*Provided material*:
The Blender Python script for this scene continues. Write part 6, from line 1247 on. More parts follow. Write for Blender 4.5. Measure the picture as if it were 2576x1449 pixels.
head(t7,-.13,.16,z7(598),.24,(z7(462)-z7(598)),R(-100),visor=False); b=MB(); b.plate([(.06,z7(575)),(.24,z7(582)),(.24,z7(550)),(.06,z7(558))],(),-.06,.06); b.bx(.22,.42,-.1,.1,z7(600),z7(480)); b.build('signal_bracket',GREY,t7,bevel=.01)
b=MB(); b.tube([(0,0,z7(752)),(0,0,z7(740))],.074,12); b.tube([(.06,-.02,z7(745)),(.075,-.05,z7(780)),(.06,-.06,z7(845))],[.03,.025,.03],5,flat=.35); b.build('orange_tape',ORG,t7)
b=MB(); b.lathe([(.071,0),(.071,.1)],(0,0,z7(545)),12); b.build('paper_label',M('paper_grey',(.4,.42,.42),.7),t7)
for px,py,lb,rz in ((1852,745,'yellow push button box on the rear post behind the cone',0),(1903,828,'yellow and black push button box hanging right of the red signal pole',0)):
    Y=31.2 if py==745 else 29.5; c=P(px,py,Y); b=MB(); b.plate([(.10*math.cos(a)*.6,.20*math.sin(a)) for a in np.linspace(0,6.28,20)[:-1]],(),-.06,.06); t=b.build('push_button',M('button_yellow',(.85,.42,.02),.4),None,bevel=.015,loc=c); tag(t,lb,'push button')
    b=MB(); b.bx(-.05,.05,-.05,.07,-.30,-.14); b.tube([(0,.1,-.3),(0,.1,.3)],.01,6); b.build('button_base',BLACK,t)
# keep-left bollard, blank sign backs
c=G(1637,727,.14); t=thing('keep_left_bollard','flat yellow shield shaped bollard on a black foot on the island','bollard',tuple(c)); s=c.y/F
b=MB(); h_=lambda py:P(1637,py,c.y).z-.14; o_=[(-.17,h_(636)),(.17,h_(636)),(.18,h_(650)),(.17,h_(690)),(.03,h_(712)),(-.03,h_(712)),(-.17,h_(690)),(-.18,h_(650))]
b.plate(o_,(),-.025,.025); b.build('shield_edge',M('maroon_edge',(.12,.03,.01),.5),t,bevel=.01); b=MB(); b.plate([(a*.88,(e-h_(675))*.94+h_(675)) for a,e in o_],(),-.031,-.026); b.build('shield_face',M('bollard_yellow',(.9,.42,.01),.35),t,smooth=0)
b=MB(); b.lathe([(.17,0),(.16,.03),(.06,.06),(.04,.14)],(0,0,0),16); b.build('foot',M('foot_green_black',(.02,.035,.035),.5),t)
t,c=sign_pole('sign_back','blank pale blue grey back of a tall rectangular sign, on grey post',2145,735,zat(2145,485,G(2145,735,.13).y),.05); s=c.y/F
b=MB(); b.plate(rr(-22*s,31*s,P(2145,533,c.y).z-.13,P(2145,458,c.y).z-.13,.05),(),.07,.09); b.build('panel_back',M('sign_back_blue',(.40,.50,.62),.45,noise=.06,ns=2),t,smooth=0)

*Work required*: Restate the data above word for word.

*Solution*:
The Blender Python script for this scene continues. Write part 6, from line 1247 on. More parts follow. Write for Blender 4.5. Measure the picture as if it were 2576x1449 pixels.
head(t7,-.13,.16,z7(598),.24,(z7(462)-z7(598)),R(-100),visor=False); b=MB(); b.plate([(.06,z7(575)),(.24,z7(582)),(.24,z7(550)),(.06,z7(558))],(),-.06,.06); b.bx(.22,.42,-.1,.1,z7(600),z7(480)); b.build('signal_bracket',GREY,t7,bevel=.01)
b=MB(); b.tube([(0,0,z7(752)),(0,0,z7(740))],.074,12); b.tube([(.06,-.02,z7(745)),(.075,-.05,z7(780)),(.06,-.06,z7(845))],[.03,.025,.03],5,flat=.35); b.build('orange_tape',ORG,t7)
b=MB(); b.lathe([(.071,0),(.071,.1)],(0,0,z7(545)),12); b.build('paper_label',M('paper_grey',(.4,.42,.42),.7),t7)
for px,py,lb,rz in ((1852,745,'yellow push button box on the rear post behind the cone',0),(1903,828,'yellow and black push button box hanging right of the red signal pole',0)):
    Y=31.2 if py==745 else 29.5; c=P(px,py,Y); b=MB(); b.plate([(.10*math.cos(a)*.6,.20*math.sin(a)) for a in np.linspace(0,6.28,20)[:-1]],(),-.06,.06); t=b.build('push_button',M('button_yellow',(.85,.42,.02),.4),None,bevel=.015,loc=c); tag(t,lb,'push button')
    b=MB(); b.bx(-.05,.05,-.05,.07,-.30,-.14); b.tube([(0,.1,-.3),(0,.1,.3)],.01,6); b.build('button_base',BLACK,t)
# keep-left bollard, blank sign backs
c=G(1637,727,.14); t=thing('keep_left_bollard','flat yellow shield shaped bollard on a black foot on the island','bollard',tuple(c)); s=c.y/F
b=MB(); h_=lambda py:P(1637,py,c.y).z-.14; o_=[(-.17,h_(636)),(.17,h_(636)),(.18,h_(650)),(.17,h_(690)),(.03,h_(712)),(-.03,h_(712)),(-.17,h_(690)),(-.18,h_(650))]
b.plate(o_,(),-.025,.025); b.build('shield_edge',M('maroon_edge',(.12,.03,.01),.5),t,bevel=.01); b=MB(); b.plate([(a*.88,(e-h_(675))*.94+h_(675)) for a,e in o_],(),-.031,-.026); b.build('shield_face',M('bollard_yellow',(.9,.42,.01),.35),t,smooth=0)
b=MB(); b.lathe([(.17,0),(.16,.03),(.06,.06),(.04,.14)],(0,0,0),16); b.build('foot',M('foot_green_black',(.02,.035,.035),.5),t)
t,c=sign_pole('sign_back','blank pale blue grey back of a tall rectangular sign, on grey post',2145,735,zat(2145,485,G(2145,735,.13).y),.05); s=c.y/F
b=MB(); b.plate(rr(-22*s,31*s,P(2145,533,c.y).z-.13,P(2145,458,c.y).z-.13,.05),(),.07,.09); b.build('panel_back',M('sign_back_blue',(.40,.50,.62),.45,noise=.06,ns=2),t,smooth=0)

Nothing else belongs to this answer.